OHM will lead public engagement moving forward. The next question will be how small businesses will deal with a year-plus of construction. Andrew Worm, who owns The Judith Cafe at 5222 Lorain Ave. with his wife Jennie, said small businesses need to “band together to help each other out.” He’s worried about how construction could affect his business, and says that he and other businesses need city support during what will likely be a long construction process.
Worm and his partner previously owned the boutique Room Service on W. 25th St., and he recalled the negative impact of street construction on his business many years ago. “It’s understandable why you would get scared and why, coming from a top-down situation, someone tells you this is better for you, it feels a little patronizing, especially for people who are risking everything to open their business on a stretch of road that has mostly vacant storefronts,” he said.

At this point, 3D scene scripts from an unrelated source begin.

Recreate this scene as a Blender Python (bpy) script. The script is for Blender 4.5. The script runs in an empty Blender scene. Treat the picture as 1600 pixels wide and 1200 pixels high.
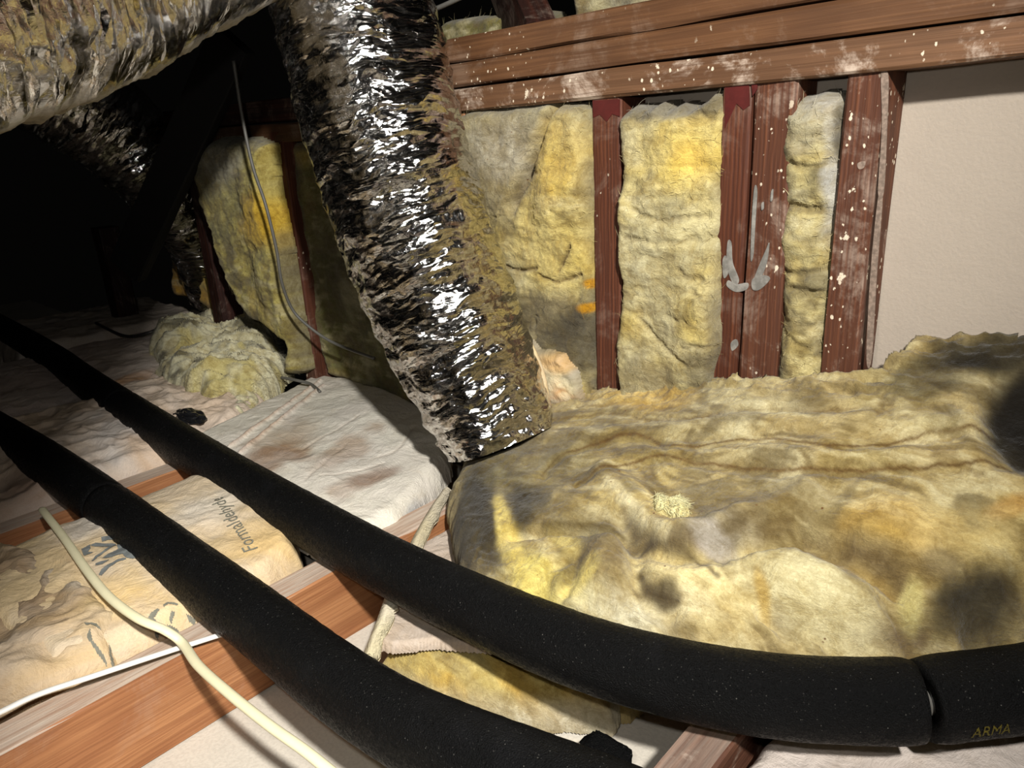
import bpy, bmesh, math, random
import numpy as np
from mathutils import Matrix, Vector

# ---------------------------------------------------------------- frame of reference
# Everything is laid out in "units" (1 unit = S metres) with the lens at the origin:
# X runs along the stud wall, Y towards it, Z up.  Joist tops z=-1, drywall z=-1.2.
S = 0.445
Z0 = 1.2
F = 1160.0
def _n(v):
    v = np.array(v, float); return v/np.linalg.norm(v)
_M = np.array([-_n([-1290,-345,F]), _n([1100,-470,F]), -_n([170,3250,F])])
_U,_s,_V = np.linalg.svd(_M)
R = _U@_V
def ray(px,py): return R@np.array([(px-800)/F,(py-600)/F,1.0])
def atz(px,py,z): r=ray(px,py); return r*(z/r[2])
def aty(px,py,y): r=ray(px,py); return r*(y/r[1])
def atd(px,py,d): return ray(px,py)*d
def ath(px,py,H,z=-0.8):
    for _ in range(25):
        p=atz(px,py,z); z=0.5*z+0.5*float(H(np.array([p[0]]),np.array([p[1]]))[0])
    return atz(px,py,z)
def W(p): return Vector(((p[0])*S,(p[1])*S,(p[2]+Z0)*S))

scn = bpy.context.scene
# ---------------------------------------------------------------- camera
cam_d = bpy.data.cameras.new('camera'); cam = bpy.data.objects.new('camera', cam_d)
scn.collection.objects.link(cam)
Rm = Matrix([[R[i][0], -R[i][1], -R[i][2]] for i in range(3)]).to_4x4()
Rm.translation = W((0,0,0)); cam.matrix_world = Rm
cam_d.sensor_fit='HORIZONTAL'; cam_d.sensor_width = 36; cam_d.lens = 36*F/1600; cam_d.clip_start=0.01
scn.camera = cam
# ---------------------------------------------------------------- world and lights
wd = bpy.data.worlds.new('world'); scn.world = wd; wd.use_nodes=True
wd.node_tree.nodes['Background'].inputs[0].default_value=(1,0.93,0.8,1)
wd.node_tree.nodes['Background'].inputs[1].default_value=0.0012
def lamp(name,typ,pos,target,power,size,angle=None,blend=0.3,color=(1,.95,.87)):
    l = bpy.data.lights.new(name,typ); l.energy=power; l.color=color
    if typ=='SPOT':
        l.spot_size=math.radians(angle); l.spot_blend=blend; l.shadow_soft_size=size
    elif typ=='AREA': l.size=size
    else: l.shadow_soft_size=size
    o = bpy.data.objects.new(name,l); scn.collection.objects.link(o)
    o.location=W(pos); o.rotation_euler=(W(target)-W(pos)).to_track_quat('-Z','Y').to_euler()
    o.visible_glossy = True
    return o
lamp('work_lamp','SPOT',(0.60,-0.10,0.90),(-2.3,1.2,-0.7),118,0.024,104,1.0,(1,.975,.935))
lamp('phone_lamp','SPOT',(-0.14,-0.04,0.10),(-1.2,1.1,-0.5),4.6,0.008,104,0.7,(1,.97,.93))
vs = scn.view_settings; vs.view_transform='Standard'; vs.look='None'; vs.gamma=1; vs.exposure=0.0
vs.use_curve_mapping=False
random.seed(7); rng=np.random.default_rng(7)

# ---------------------------------------------------------------- noise
def _h(ix,iy,iz,seed):
    h = (ix.astype(np.int64)*374761393 + iy.astype(np.int64)*668265263 + iz.astype(np.int64)*2147483647 + seed*974711) & 0xffffffff
    h = ((h ^ (h>>13))*1274126177) & 0xffffffff
    h = (h ^ (h>>16)) & 0xffffffff
    return h/4294967295.0
def vnoise(x,y,z=0.0,seed=0):
    x=np.asarray(x,float); y=np.asarray(y,float); z=np.zeros_like(x)+z
    ix,iy,iz=np.floor(x),np.floor(y),np.floor(z); fx,fy,fz=x-ix,y-iy,z-iz
    u,v,w=[t*t*t*(t*(t*6-15)+10) for t in (fx,fy,fz)]
    out=0
    for a in (0,1):
        for b in (0,1):
            for c in (0,1):
                out=out+_h(ix+a,iy+b,iz+c,seed)*(u if a else 1-u)*(v if b else 1-v)*(w if c else 1-w)
    return out*2-1
def fbm(x,y,z=0.0,oct=4,seed=0,ridge=False,gain=.5):
    s=0;a=1;t=0
    for o in range(oct):
        n=vnoise(x*2**o+o*17.3,y*2**o-o*9.1,np.asarray(z)*2**o,seed+o)
        if ridge: n=1-2*np.abs(n)
        s=s+a*n;t+=a;a*=gain
    return s/t
def sst(a,b,x):
    t=np.clip((x-a)/(b-a),0,1); return t*t*(3-2*t)
def lin(c): 
    c=np.array(c,float)/255.; return np.where(c<=.04045,c/12.92,((c+.055)/1.055)**2.4)

# ---------------------------------------------------------------- object helpers
COL = scn.collection
def link(o,parent=None):
    COL.objects.link(o)
    if parent: o.parent=parent
    return o
def tag(o,label=None,cat=None,group=None,kind=None):
    if label: o['label']=label
    if cat: o['category']=cat
    if group: o['group']=group
    if kind: o['kind']=kind
    return o
def thing(name,pos,label,cat,group=None):
    o=bpy.data.objects.new(name,None); o.empty_display_size=.05; o.location=W(pos); link(o); return tag(o,label,cat,group)
def mk(name,V,Fc,mat,parent=None,cols=None,smooth=True,uv=None,origin=None):
    """V in layout units; becomes ONE mesh object, origin at its base"""
    V=np.asarray(V,float)
    Vw=V*S; Vw[:,2]+=Z0*S
    if parent: base=np.array(parent.matrix_basis.translation) if parent.parent is None else np.array(parent.matrix_basis.translation)+np.array(parent.parent.matrix_basis.translation)
    else: base=np.array([0,0,0.])
    if origin is None: origin=np.array([(Vw[:,0].min()+Vw[:,0].max())/2,(Vw[:,1].min()+Vw[:,1].max())/2,Vw[:,2].min()])
    else: origin=np.array(W(origin))
    Vl=Vw-origin
    me=bpy.data.meshes.new(name)
    Fa=np.asarray(Fc) if not isinstance(Fc,np.ndarray) and len(set(map(len,Fc)))==1 else Fc
    me.from_pydata(Vl.tolist(),[],Fa.tolist() if isinstance(Fa,np.ndarray) else Fc)
    if smooth: me.polygons.foreach_set('use_smooth',[True]*len(me.polygons))
    if cols is not None:
        at=me.attributes.new('Col','FLOAT_COLOR','POINT')
        c=np.ones((len(V),4)); c[:,:3]=cols[:,:3]
        if cols.shape[1]>3: c[:,3]=cols[:,3]
        at.data.foreach_set('color',c.ravel())
    if uv is not None:
        at=me.attributes.new('UVc','FLOAT_VECTOR','POINT')
        u3=np.zeros((len(V),3)); u3[:,:uv.shape[1]]=uv
        at.data.foreach_set('vector',u3.ravel())
    me.update()
    o=bpy.data.objects.new(name,me); me.materials.append(mat)
    o.location=Vector(origin-base)
    return link(o,parent)

def inside(px,py,poly):
    P=np.asarray(poly,float); c=np.zeros(px.shape,bool); j=len(P)-1
    for i in range(len(P)):
        xi,yi=P[i];xj,yj=P[j]
        if yi!=yj:
            m=((yi>py)!=(yj>py))&(px<(xj-xi)*(py-yi)/(yj-yi)+xi); c^=m
        j=i
    return c
def dseg(px,py,pts,closed=False):
    P=np.asarray(pts,float); d=np.full(px.shape,1e9); n=len(P)
    for i in range(n if closed else n-1):
        a=P[i]; b=P[(i+1)%n]; v=b-a; L=v@v+1e-12
        t=np.clip(((px-a[0])*v[0]+(py-a[1])*v[1])/L,0,1)
        d=np.minimum(d,np.hypot(px-a[0]-t*v[0],py-a[1]-t*v[1]))
    return d
def smoothpoly(P,n=6,closed=True):
    P=np.asarray(P,float); out=[]; N=len(P)
    rngi=range(N) if closed else range(N-1)
    for i in rngi:
        if closed: p0,p1,p2,p3=P[(i-1)%N],P[i],P[(i+1)%N],P[(i+2)%N]
        else: p0,p1,p2,p3=P[max(i-1,0)],P[i],P[i+1],P[min(i+2,N-1)]
        for k in range(n):
            t=k/n; out.append(.5*((2*p1)+(-p0+p2)*t+(2*p0-5*p1+4*p2-p3)*t*t+(-p0+3*p1-3*p2+p3)*t**3))
    if not closed: out.append(P[-1])
    return np.array(out)

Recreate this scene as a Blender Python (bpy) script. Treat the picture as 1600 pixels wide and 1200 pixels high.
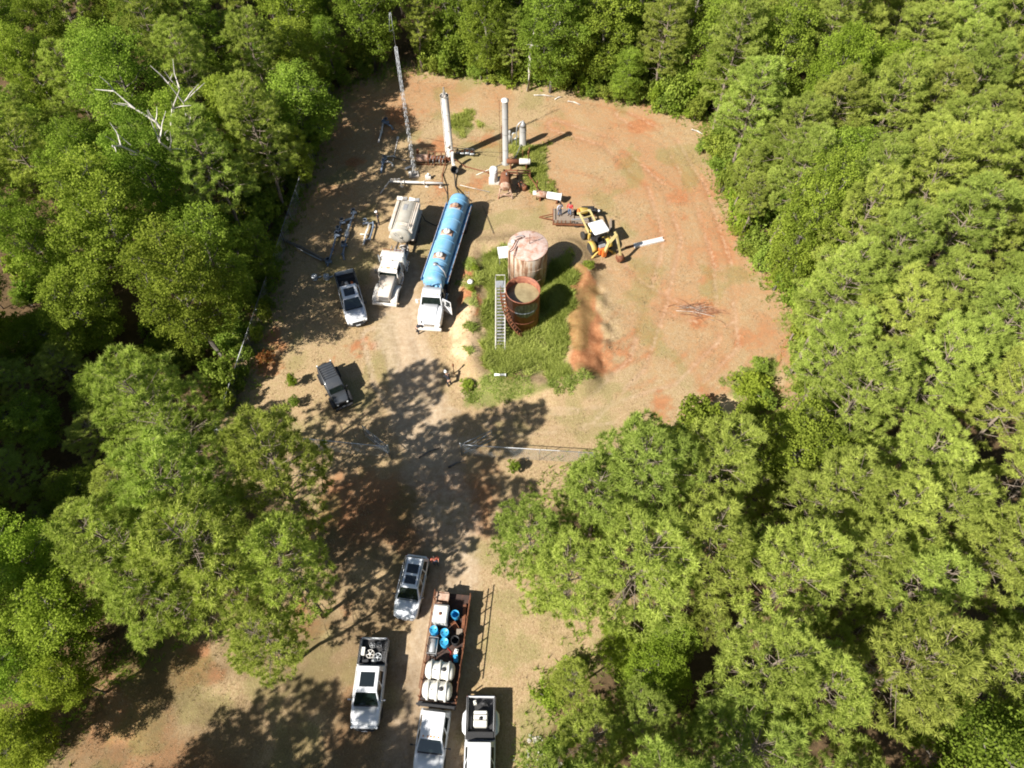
import bpy, bmesh, math, random
import numpy as np
from mathutils import Vector, Matrix, Euler

for _o in list(bpy.data.objects):
    bpy.data.objects.remove(_o, do_unlink=True)
SC = bpy.context.scene
COL = SC.collection
R = math.radians

# ------------------------------------------------------------------ camera (drone, looking down and away)
cam = bpy.data.cameras.new('camera')
cam.lens = 24.97
cam.sensor_width = 36.0
cam.sensor_fit = 'HORIZONTAL'
cam.clip_start = 0.5
cam.clip_end = 3000
camo = bpy.data.objects.new('camera', cam)
COL.objects.link(camo)
camo.location = (0, 0, 53.5)
camo.rotation_euler = (R(32.2), 0, 0)
SC.camera = camo

# ------------------------------------------------------------------ sky, sun, exposure
SUN_EL = 42.4
SUN_X, SUN_Y = -0.823, -0.568            # where the sun stands (horizontal part)
world = bpy.data.worlds.new('World')
SC.world = world
world.use_nodes = True
_n = world.node_tree.nodes
_bg = _n['Background']
_sky = _n.new('ShaderNodeTexSky')
_sky.sky_type = 'NISHITA'
_sky.sun_disc = False
_sky.sun_elevation = R(SUN_EL)
_sky.sun_rotation = math.atan2(SUN_X, SUN_Y)
world.node_tree.links.new(_sky.outputs[0], _bg.inputs[0])
_bg.inputs[1].default_value = 0.05
sun = bpy.data.lights.new('sun', 'SUN')
sun.energy = 5.0
sun.angle = R(0.55)
sun.color = (1.0, 0.955, 0.88)
suno = bpy.data.objects.new('sun', sun)
COL.objects.link(suno)
suno.location = (-40, -30, 60)
_ce = math.cos(R(SUN_EL))
suno.rotation_euler = Vector((-SUN_X * _ce, -SUN_Y * _ce, -math.sin(R(SUN_EL)))).to_track_quat('-Z', 'Y').to_euler()
SC.view_settings.view_transform = 'Standard'
SC.view_settings.look = 'None'
SC.view_settings.gamma = 1.0
SC.view_settings.exposure = 1.08
SC.render.engine = 'CYCLES'
SC.cycles.filter_width = 1.9
SC.cycles.max_bounces = 5
SC.cycles.diffuse_bounces = 2
SC.cycles.glossy_bounces = 2
SC.cycles.transmission_bounces = 3
SC.cycles.caustics_reflective = False
SC.cycles.caustics_refractive = False

# ------------------------------------------------------------------ mesh helpers
def rz_m(a):
    return Matrix.Rotation(a, 3, 'Z')


def frame_of(d):
    d = Vector(d).normalized()
    a = Vector((0, 0, 1)) if abs(d.z) < .95 else Vector((1, 0, 0))
    u = d.cross(a).normalized()
    return u, u.cross(d).normalized(), d


class MB:
    def __init__(self):
        self.v, self.f, self.s = [], [], []

    def add(self, vs, fs, smooth=False):
        o = len(self.v)
        self.v += [tuple(p) for p in vs]
        self.f += [tuple(i + o for i in f) for f in fs]
        self.s += [smooth] * len(fs)
        return self

    def box(self, c, s, rot=None, top=(1, 1)):
        x, y, z = s[0] / 2, s[1] / 2, s[2] / 2
        tx, ty = top
        vs = [(-x, -y, -z), (x, -y, -z), (x, y, -z), (-x, y, -z),
              (-x * tx, -y * ty, z), (x * tx, -y * ty, z), (x * tx, y * ty, z), (-x * tx, y * ty, z)]
        if rot is not None:
            m = rz_m(rot) if isinstance(rot, (int, float)) else rot
            vs = [m @ Vector(p) for p in vs]
        vs = [(p[0] + c[0], p[1] + c[1], p[2] + c[2]) for p in vs]
        return self.add(vs, [(0, 3, 2, 1), (4, 5, 6, 7), (0, 1, 5, 4), (1, 2, 6, 5), (2, 3, 7, 6), (3, 0, 4, 7)])

    def bar(self, a, b, w, h=None):
        h = w if h is None else h
        a, b = Vector(a), Vector(b)
        u, n, d = frame_of(b - a)
        vs = []
        for p in (a, b):
            for i, j in ((-1, -1), (1, -1), (1, 1), (-1, 1)):
                vs.append(p + u * (i * w / 2) + n * (j * h / 2))
        return self.add(vs, [(0, 1, 2, 3), (7, 6, 5, 4), (0, 4, 5, 1), (1, 5, 6, 2), (2, 6, 7, 3), (3, 7, 4, 0)])

    def tube(self, pts, r, n=8, caps=True):
        pts = [Vector(p) for p in pts]
        rs = r if isinstance(r, (list, tuple)) else [r] * len(pts)
        o = len(self.v)
        u = None
        for i, p in enumerate(pts):
            d = (pts[min(i + 1, len(pts) - 1)] - pts[max(i - 1, 0)]).normalized()
            if u is None:
                u, w, _ = frame_of(d)
            else:
                u = (u - d * u.dot(d))
                u = u.normalized() if u.length > 1e-5 else frame_of(d)[0]
                w = d.cross(u).normalized()
            for k in range(n):
                a = 2 * math.pi * k / n
                self.v.append(tuple(p + u * (math.cos(a) * rs[i]) + w * (math.sin(a) * rs[i])))
        for i in range(len(pts) - 1):
            for k in range(n):
                k2 = (k + 1) % n
                self.f.append((o + i * n + k, o + i * n + k2, o + (i + 1) * n + k2, o + (i + 1) * n + k))
                self.s.append(n > 4)
        if caps:
            self.f.append(tuple(o + k for k in range(n - 1, -1, -1)))
            self.f.append(tuple(o + (len(pts) - 1) * n + k for k in range(n)))
            self.s += [False, False]
        return self

    def cyl(self, a, b, r0, r1=None, n=16, caps=True):
        return self.tube([a, b], [r0, r0 if r1 is None else r1], n, caps)

    def lathe(self, prof, c=(0, 0, 0), n=24, d=(0, 0, 1), smooth=True):
        """prof: (radius, distance along d) pairs"""
        u, w, d = frame_of(d)
        c = Vector(c)
        o = len(self.v)
        for r, z in prof:
            for k in range(n):
                a = 2 * math.pi * k / n
                self.v.append(tuple(c + d * z + u * (r * math.cos(a)) + w * (r * math.sin(a))))
        for i in range(len(prof) - 1):
            for k in range(n):
                k2 = (k + 1) % n
                self.f.append((o + i * n + k, o + i * n + k2, o + (i + 1) * n + k2, o + (i + 1) * n + k))
                self.s.append(smooth)
        if prof[0][0] > 1e-4:
            self.f.append(tuple(o + k for k in range(n - 1, -1, -1)))
            self.s.append(False)
        if prof[-1][0] > 1e-4:
            self.f.append(tuple(o + (len(prof) - 1) * n + k for k in range(n)))
            self.s.append(False)
        return self

    def loft(self, rings, caps=True, smooth=True):
        n = len(rings[0])
        o = len(self.v)
        for r in rings:
            self.v += [tuple(p) for p in r]
        for i in range(len(rings) - 1):
            for k in range(n):
                k2 = (k + 1) % n
                self.f.append((o + i * n + k, o + i * n + k2, o + (i + 1) * n + k2, o + (i + 1) * n + k))
                self.s.append(smooth)
        if caps:
            self.f.append(tuple(o + k for k in range(n - 1, -1, -1)))
            self.f.append(tuple(o + (len(rings) - 1) * n + k for k in range(n)))
            self.s += [False, False]
        return self

    def prism(self, poly, y0, y1):
        """poly in (x, z), extruded along y"""
        n = len(poly)
        vs = [(x, y0, z) for x, z in poly] + [(x, y1, z) for x, z in poly]
        fs = [tuple(range(n)), tuple(range(2 * n - 1, n - 1, -1))]
        fs += [(i, i + n, (i + 1) % n + n, (i + 1) % n) for i in range(n)]
        return self.add(vs, fs)

    def mesh(self, name, fix=True):
        me = bpy.data.meshes.new(name)
        me.from_pydata(self.v, [], self.f)
        me.polygons.foreach_set('use_smooth', self.s)
        if fix:
            bm = bmesh.new()
            bm.from_mesh(me)
            bmesh.ops.recalc_face_normals(bm, faces=bm.faces)
            bm.to_mesh(me)
            bm.free()
        me.update()
        return me

    def build(self, name, mat, parent=None, loc=None, rz=0, bevel=0, seg=2, sub=0):
        o = bpy.data.objects.new(name, self.mesh(name))
        COL.objects.link(o)
        o.data.materials.append(mat)
        if parent is not None:
            o.parent = parent
        if loc is not None:
            o.location = loc
        if rz:
            o.rotation_euler = (0, 0, rz)
        if bevel:
            b = o.modifiers.new('bevel', 'BEVEL')
            b.width = bevel
            b.segments = seg
            b.limit_method = 'ANGLE'
            b.angle_limit = R(35)
        if sub:
            s = o.modifiers.new('sub', 'SUBSURF')
            s.levels = s.render_levels = sub
        return o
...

If more funding is awarded, construction on the Lorain Midway could potentially parallel the Superior Midway, a similar project that will start downtown and stretch along a busy 2.4-mile section of Cleveland’s East Side. The Superior Midway is set to start construction in 2025, according to the current plans. Bike Cleveland hopes both projects will be embraced and then expanded across the city. Although advocates may disagree about the loss of parking spaces and other issues, most are on the same page when it comes to the city’s goal of creating safer, multimodal streets for cars, pedestrians and cyclists and working to eliminate traffic fatalities in the city of Cleveland.